Sun, Dec 08, 2019 - Page 11 News List

Philippines’ arnis wins boost gold haul by 14

AFP, ANGELES CITY, Philippines

The Philippines’ Crisamuel Delfin competes in the Southeast Asian Games men’s open weapon final in Manila’s Tarlac City on Tuesday last week.

Photo: AFP

To the untrained eye, arnis — the stick-wielding martial art of the Philippines — is brutal and frenzied, but behind the chaos lies a tradition dating back hundreds of years. With some contests lasting just a few minutes, the fast and furious combat sport made a triumphant return to the Southeast Asian Games this week, boosting the home nation’s haul of golds by 14.

Filipino arnisadors are fiercely proud of their country and of the sport that symbolizes their spirit of battle and revolution.

The martial art holds a treasured place in Filipino hearts as it evokes 16th-century tribal ruler Lapu-Lapu, whose army killed Ferdinand Magellan, the lead explorer in the first successful circumnavigation of the globe, and saw off the Spanish invaders, delaying their colonization by several decades.

“We consider this the martial art of Lapu-Lapu,” said Philippine Senator Miguel Zubiri, who is president of the Philippines Arnis Federation.

“Lapu-Lapu was our first defender,” the former world champion added at the Angeles University Foundation, about 80km northwest of Manila. “We consider him our first national hero. He is actually in our logo and we consider him as our founding father.”

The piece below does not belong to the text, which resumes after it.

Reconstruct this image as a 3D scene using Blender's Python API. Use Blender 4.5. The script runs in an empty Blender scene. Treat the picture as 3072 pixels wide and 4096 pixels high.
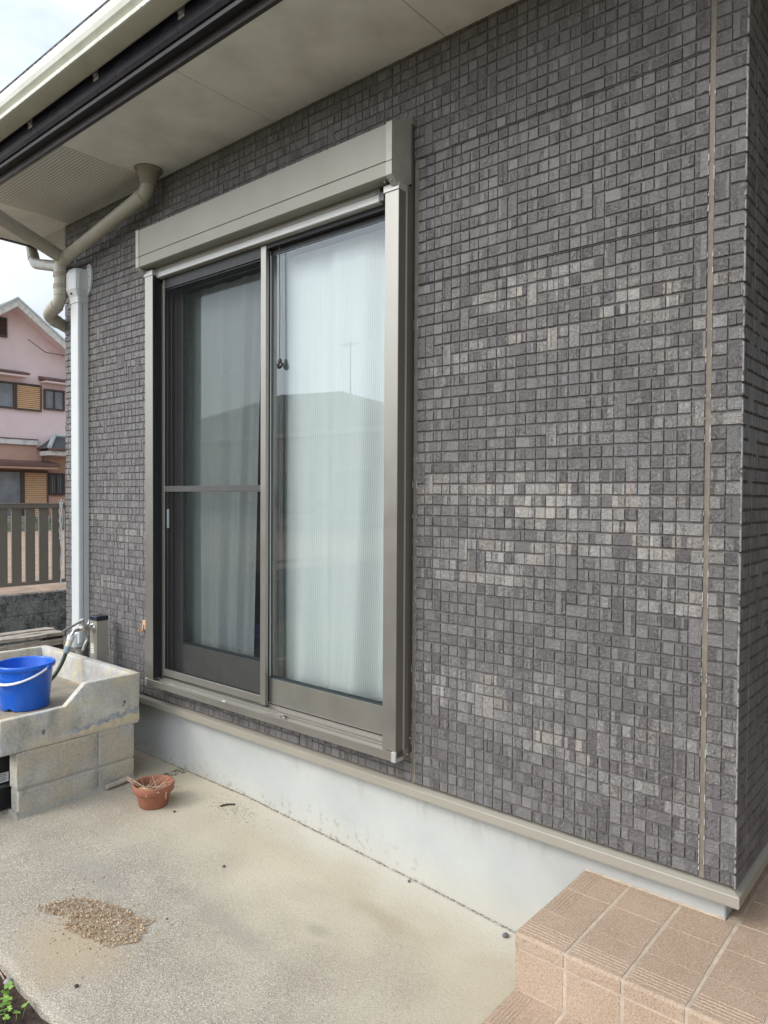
import bpy, bmesh, math, random
from mathutils import Vector, Matrix, noise
R = random.Random(7)
SC = bpy.context.scene
COL = SC.collection
PI = math.pi

# ------------------------------------------------------------------ camera, sky, sun, exposure
cam = bpy.data.cameras.new('camera'); co = bpy.data.objects.new('camera', cam); COL.objects.link(co)
cam.sensor_fit = 'VERTICAL'; cam.sensor_height = 36; cam.lens = 25.403
cam.clip_start = 0.02; cam.clip_end = 900
r_, u_, f_ = (0.76274206, 0.64667902, 0.00554912), (-0.01776882, 0.01237894, 0.99976549), (-0.64645867, 0.76266179, -0.02093266)
co.matrix_world = Matrix(((r_[0], u_[0], -f_[0], 0.518), (r_[1], u_[1], -f_[1], -2.0853), (r_[2], u_[2], -f_[2], 1.4526), (0, 0, 0, 1)))
SC.camera = co
SUN = Vector((-0.30, -0.72, 0.63)).normalized()
w = bpy.data.worlds.new('World'); SC.world = w; w.use_nodes = True
nt = w.node_tree; nt.nodes.clear()
out = nt.nodes.new('ShaderNodeOutputWorld'); bg = nt.nodes.new('ShaderNodeBackground'); bg.inputs[1].default_value = 0.10
sky = nt.nodes.new('ShaderNodeTexSky'); sky.sky_type = 'NISHITA'; sky.sun_disc = False
sky.sun_elevation = math.asin(SUN.z); sky.sun_rotation = math.atan2(SUN.x, SUN.y); sky.air_density = 1.2; sky.dust_density = 2.5
tc = nt.nodes.new('ShaderNodeTexCoord')
mp = nt.nodes.new('ShaderNodeMapping'); mp.inputs['Scale'].default_value = (1, 1, 2.2)
nz = nt.nodes.new('ShaderNodeTexNoise'); nz.inputs['Scale'].default_value = 2.3; nz.inputs['Detail'].default_value = 6; nz.inputs['Roughness'].default_value = .55
rp = nt.nodes.new('ShaderNodeMapRange'); rp.inputs[1].default_value = .38; rp.inputs[2].default_value = .60; rp.inputs[3].default_value = .45; rp.inputs[4].default_value = .97
dt = nt.nodes.new('ShaderNodeVectorMath'); dt.operation = 'DOT_PRODUCT'; dt.inputs[1].default_value = SUN
rg = nt.nodes.new('ShaderNodeMapRange'); rg.inputs[1].default_value = .0; rg.inputs[2].default_value = 1.0; rg.inputs[3].default_value = 4.4; rg.inputs[4].default_value = 16.5
cl = nt.nodes.new('ShaderNodeVectorMath'); cl.operation = 'SCALE'; cl.inputs[0].default_value = (.91, .98, 1.07)
mx = nt.nodes.new('ShaderNodeMix'); mx.data_type = 'RGBA'
L = nt.links.new
L(tc.outputs['Generated'], mp.inputs[0]); L(mp.outputs[0], nz.inputs[0]); L(nz.outputs[0], rp.inputs[0])
L(tc.outputs['Generated'], dt.inputs[0]); L(dt.outputs['Value'], rg.inputs[0]); L(rg.outputs[0], cl.inputs['Scale'])
L(rp.outputs[0], mx.inputs[0]); L(sky.outputs[0], mx.inputs[6]); L(cl.outputs[0], mx.inputs[7]); L(mx.outputs[2], bg.inputs[0]); L(bg.outputs[0], out.inputs[0])
sl = bpy.data.lights.new('sun', 'SUN'); sl.energy = 0.9; sl.angle = math.radians(22); sl.color = (1, .955, .89)
so = bpy.data.objects.new('sun', sl); COL.objects.link(so); so.rotation_euler = SUN.to_track_quat('Z', 'Y').to_euler()
SC.view_settings.view_transform = 'Standard'; SC.view_settings.look = 'None'; SC.view_settings.exposure = 0.80; SC.view_settings.gamma = 1
SC.cycles.max_bounces = 9; SC.cycles.sample_clamp_indirect = 3.0; SC.cycles.transparent_max_bounces = 12; SC.cycles.diffuse_bounces = 4

# ------------------------------------------------------------------ helpers
def tag(o, label=None, cat=None, group=None, kind=None):
    for k, v in (('label', label), ('category', cat), ('group', group), ('kind', kind)):
        if v: o[k] = v
    return o
def thing(name, loc, label, cat, group=None):
    o = bpy.data.objects.new(name, None); COL.objects.link(o); o.location = loc; o.empty_display_size = .1
    return tag(o, label, cat, group)
def link(name, me, parent=None, origin=None):
    o = bpy.data.objects.new(name, me)
    COL.objects.link(o)
    if parent:
        o.parent = parent
        p, t = parent, Vector((0, 0, 0))
        while p: t += Vector(p.location) + (p.matrix_parent_inverse.translation if p.parent else Vector((0, 0, 0))); p = p.parent
        o.matrix_parent_inverse = Matrix.Translation(-t)
    return o
class MB:
    """collects shapes; build() links them as one mesh object"""
    def __init__(s): s.v = []; s.f = []; s.sm = []; s.mi = []; s.at = []
    def raw(s, vs, fs, smooth=False, mi=0, at=None):
        b = len(s.v); s.v += [tuple(v) for v in vs]
        for f in fs: s.f.append(tuple(i + b for i in f)); s.sm.append(smooth); s.mi.append(mi); s.at.append(at)
        return s
    def bm(s, bm, smooth=False, mi=0, M=None):
        if M: bmesh.ops.transform(bm, matrix=M, verts=bm.verts)
        bm.verts.index_update()
        s.raw([v.co for v in bm.verts], [[v.index for v in f.verts] for f in bm.faces], smooth, mi); bm.free(); return s
    def box(s, x0, x1, y0, y1, z0, z1, bev=.002, seg=1, M=None, mi=0):
        bm = bmesh.new(); bmesh.ops.create_cube(bm, size=1)
        for v in bm.verts: v.co = Vector(((x0 + x1) / 2 + v.co.x * (x1 - x0), (y0 + y1) / 2 + v.co.y * (y1 - y0), (z0 + z1) / 2 + v.co.z * (z1 - z0)))
        if bev: bmesh.ops.bevel(bm, geom=bm.edges[:], offset=min(bev, .45 * min(abs(x1 - x0), abs(y1 - y0), abs(z1 - z0))), segments=seg, profile=.5, affect='EDGES')
        return s.bm(bm, False, mi, M)
    def lathe(s, prof, c=(0, 0, 0), n=40, M=None, mi=0, smooth=True, a0=0, a1=2 * PI):
        full = abs(a1 - a0 - 2 * PI) < 1e-6; k = n if full else n + 1; vs = []; fs = []
        for i in range(k):
            a = a0 + (a1 - a0) * i / n
            for r, z in prof:
                p = Vector((r * math.cos(a), r * math.sin(a), z))
                if M: p = M @ p
                vs.append(p + Vector(c))
        m = len(prof)
        for i in range(n):
            j = (i + 1) % k
            for q in range(m - 1): fs.append((i * m + q, j * m + q, j * m + q + 1, i * m + q + 1))
        return s.raw(vs, fs, smooth, mi)
    def tube(s, pts, r, n=12, cap=True, mi=0, rs=None, smooth=True, sy=1.0):
        pts = [Vector(p) for p in pts]; vs = []; fs = []; prev = None
        for i, p in enumerate(pts):
            a = (pts[i] - pts[i - 1]).normalized() if i else (pts[1] - pts[0]).normalized()
            b = (pts[i + 1] - pts[i]).normalized() if i < len(pts) - 1 else a
            t = (a + b).normalized()
            if prev is None:
                up = Vector((0, 0, 1)) if abs(t.z) < .9 else Vector((1, 0, 0)); x = t.cross(up).normalized()
            else:
                x = (prev - t * prev.dot(t)).normalized()
            prev = x; y = t.cross(x).normalized(); rr = rs[i] if rs else r
            k = 1 / max(.5, math.cos(a.angle(b) / 2)) if a.angle(b) > 1e-4 else 1
            for j in range(n):
                an = 2 * PI * j / n; vs.append(p + x * math.cos(an) * rr + y * math.sin(an) * rr * sy)
        for i in range(len(pts) - 1):
            for j in range(n):
                q = (j + 1) % n; fs.append((i * n + j, i * n + q, (i + 1) * n + q, (i + 1) * n + j))
        s.raw(vs, fs, smooth, mi)
        if cap: s.raw(vs[:n], [tuple(range(n))[::-1]], False, mi); s.raw(vs[-n:], [tuple(range(n))], False, mi)
        return s
    def extr(s, prof, a, b, axis='x', mi=0, caps=True, closed=True):
        """profile [(p,q)] -> extruded along axis from a to b; for x: (y,z); y: (x,z); z: (x,y)"""
        def P(t, p, q): return {'x': (t, p, q), 'y': (p, t, q), 'z': (p, q, t)}[axis]
        n = len(prof); vs = [P(a, *p) for p in prof] + [P(b, *p) for p in prof]
        fs = [(i, (i + 1) % n, n + (i + 1) % n, n + i) for i in range(n if closed else n - 1)]
        if caps and closed: fs += [tuple(range(n))[::-1], tuple(range(n, 2 * n))]
        return s.raw(vs, fs, False, mi)
    def split(s, name, mat, parent=None):
        """one object per connected piece"""
        par = list(range(len(s.v)))
        def fd(i):
            while par[i] != i: par[i] = par[par[i]]; i = par[i]
            return i
        for f in s.f:
            for q in f[1:]: par[fd(q)] = fd(f[0])
        gr = {}
        for k, f in enumerate(s.f): gr.setdefault(fd(f[0]), []).append(k)
        r = []
        for ks in gr.values():
            ids = sorted({q for k in ks for q in s.f[k]}); mp_ = {q: i for i, q in enumerate(ids)}; n = MB()
            for k in ks: n.f.append(tuple(mp_[q] for q in s.f[k])); n.sm.append(s.sm[k]); n.mi.append(s.mi[k]); n.at.append(s.at[k])
            n.v = [s.v[q] for q in ids]; r.append(n.build(name, mat, parent))
        return r
    def build(s, name, mat, parent=None, fix=True, merge=False):
        me = bpy.data.meshes.new(name); me.from_pydata(s.v, [], s.f)
        for m in (mat if isinstance(mat, (list, tuple)) else [mat]): me.materials.append(m)
        me.polygons.foreach_set('use_smooth', s.sm); me.polygons.foreach_set('material_index', s.mi)
        if any(a is not None for a in s.at):
            A = me.attributes.new('tile', 'FLOAT_COLOR', 'FACE')
            fl = []
            for a in s.at: fl += list(a or (0, 0, 0)) + [1]
            A.data.foreach_set('color', fl)
        if fix:
            bm = bmesh.new(); bm.from_mesh(me)
            if merge: bmesh.ops.remove_doubles(bm, verts=bm.verts, dist=1e-5)
            bmesh.ops.recalc_face_normals(bm, faces=bm.faces); bm.to_mesh(me); bm.free()
        me.update()
        return link(name, me, parent)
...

The “full combat” version of arnis is rapid and unforgiving, and the weapons are considered as extensions of the body.

“It’s a style of fighting where you utilize knives and sticks,” Zubiri said, adding that the Spanish banned bladed weapons during their occupation, so Filipinos instead trained with sticks.

Players in body armor and grilled helmets bow to one another in the middle of the fighting square before attempting to strike their opponent’s body with a baton made of rattan.

At the SEA Games, men and women from just four nations — the Philippines, Myanmar, Cambodia and Vietnam — fought in bantamweight, featherweight, lightweight and welterweight divisions.

They also performed solo choreographed routines with weapons, known as anyo, for which competitors wore traditional costumes.

Crisamuel Delfin won a gold medal for his “open weapon” routine, during which he wielded a sword, and performed somersaults and flips.

His feathered headdress is a sign of ferocity, painted tattoos show a warrior’s accomplishments and place in society, and the pattern on his wanno loincloth indicates where he is from — the mountainous region of Ifugao, Delfin said.

“Being from the tribes of the northern provinces, it was very important that I was able to show my traditional costume and to revive and rekindle the spirit of being a warrior in the Philippines,” he said through a translator. “I was glad I was to bring out not just the movements, but the emotion and the feeling of being fierce and committed — the spirit of being a martial artist.”

Abegail Abad, from Baguio City in Luzon, won the women’s welterweight padded stick competition.

“For me it is important to look back for the traditional, because it is what binds us together,” she said. “And if this binds us together, we can also be what we want to be in the future.”

Arnis was last included as a competition in the SEA Games in 2005, when the Philippines last hosted the event — and when they last finished at the top of the medals table.

They are on course to repeat the feat, as the SEA Games’ program is flexible and events can be included in the hosts’ favor.